*Problem details*:
Output the full listing word for word.

*Collected material*:
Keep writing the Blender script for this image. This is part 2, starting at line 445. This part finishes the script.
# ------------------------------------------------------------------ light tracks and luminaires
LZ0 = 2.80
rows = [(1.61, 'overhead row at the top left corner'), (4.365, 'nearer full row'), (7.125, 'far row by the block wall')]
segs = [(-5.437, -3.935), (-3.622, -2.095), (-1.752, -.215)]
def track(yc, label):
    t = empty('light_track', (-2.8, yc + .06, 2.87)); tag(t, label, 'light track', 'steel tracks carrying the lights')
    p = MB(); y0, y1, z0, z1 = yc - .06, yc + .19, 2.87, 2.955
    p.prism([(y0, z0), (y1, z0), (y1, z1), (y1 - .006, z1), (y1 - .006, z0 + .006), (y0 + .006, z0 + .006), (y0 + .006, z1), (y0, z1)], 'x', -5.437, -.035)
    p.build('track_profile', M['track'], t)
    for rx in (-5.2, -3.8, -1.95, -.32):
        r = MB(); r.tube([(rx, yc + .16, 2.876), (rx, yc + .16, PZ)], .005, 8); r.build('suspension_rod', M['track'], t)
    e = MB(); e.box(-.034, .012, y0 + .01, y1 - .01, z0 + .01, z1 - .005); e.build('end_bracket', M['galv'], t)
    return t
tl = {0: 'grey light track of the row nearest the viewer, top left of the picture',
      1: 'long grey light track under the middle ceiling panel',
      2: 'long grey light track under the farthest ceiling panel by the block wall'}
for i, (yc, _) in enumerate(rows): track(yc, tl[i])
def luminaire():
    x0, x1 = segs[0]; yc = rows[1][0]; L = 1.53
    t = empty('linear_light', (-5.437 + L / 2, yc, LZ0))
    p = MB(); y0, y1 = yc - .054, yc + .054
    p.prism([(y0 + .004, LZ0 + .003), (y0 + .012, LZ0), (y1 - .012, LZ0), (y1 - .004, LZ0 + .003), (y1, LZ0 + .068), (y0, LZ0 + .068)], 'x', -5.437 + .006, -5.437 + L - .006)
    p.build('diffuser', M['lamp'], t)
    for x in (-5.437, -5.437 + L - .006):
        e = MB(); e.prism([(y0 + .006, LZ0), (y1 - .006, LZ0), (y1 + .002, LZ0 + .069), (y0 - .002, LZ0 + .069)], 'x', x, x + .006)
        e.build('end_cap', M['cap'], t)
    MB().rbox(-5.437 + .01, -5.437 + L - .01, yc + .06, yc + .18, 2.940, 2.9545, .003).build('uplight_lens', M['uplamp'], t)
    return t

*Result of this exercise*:
Keep writing the Blender script for this image. This is part 2, starting at line 445. This part finishes the script.
# ------------------------------------------------------------------ light tracks and luminaires
LZ0 = 2.80
rows = [(1.61, 'overhead row at the top left corner'), (4.365, 'nearer full row'), (7.125, 'far row by the block wall')]
segs = [(-5.437, -3.935), (-3.622, -2.095), (-1.752, -.215)]
def track(yc, label):
    t = empty('light_track', (-2.8, yc + .06, 2.87)); tag(t, label, 'light track', 'steel tracks carrying the lights')
    p = MB(); y0, y1, z0, z1 = yc - .06, yc + .19, 2.87, 2.955
    p.prism([(y0, z0), (y1, z0), (y1, z1), (y1 - .006, z1), (y1 - .006, z0 + .006), (y0 + .006, z0 + .006), (y0 + .006, z1), (y0, z1)], 'x', -5.437, -.035)
    p.build('track_profile', M['track'], t)
    for rx in (-5.2, -3.8, -1.95, -.32):
        r = MB(); r.tube([(rx, yc + .16, 2.876), (rx, yc + .16, PZ)], .005, 8); r.build('suspension_rod', M['track'], t)
    e = MB(); e.box(-.034, .012, y0 + .01, y1 - .01, z0 + .01, z1 - .005); e.build('end_bracket', M['galv'], t)
    return t
tl = {0: 'grey light track of the row nearest the viewer, top left of the picture',
      1: 'long grey light track under the middle ceiling panel',
      2: 'long grey light track under the farthest ceiling panel by the block wall'}
for i, (yc, _) in enumerate(rows): track(yc, tl[i])
def luminaire():
    x0, x1 = segs[0]; yc = rows[1][0]; L = 1.53
    t = empty('linear_light', (-5.437 + L / 2, yc, LZ0))
    p = MB(); y0, y1 = yc - .054, yc + .054
    p.prism([(y0 + .004, LZ0 + .003), (y0 + .012, LZ0), (y1 - .012, LZ0), (y1 - .004, LZ0 + .003), (y1, LZ0 + .068), (y0, LZ0 + .068)], 'x', -5.437 + .006, -5.437 + L - .006)
    p.build('diffuser', M['lamp'], t)
    for x in (-5.437, -5.437 + L - .006):
        e = MB(); e.prism([(y0 + .006, LZ0), (y1 - .006, LZ0), (y1 + .002, LZ0 + .069), (y0 - .002, LZ0 + .069)], 'x', x, x + .006)
        e.build('end_cap', M['cap'], t)
    MB().rbox(-5.437 + .01, -5.437 + L - .01, yc + .06, yc + .18, 2.940, 2.9545, .003).build('uplight_lens', M['uplamp'], t)
    return t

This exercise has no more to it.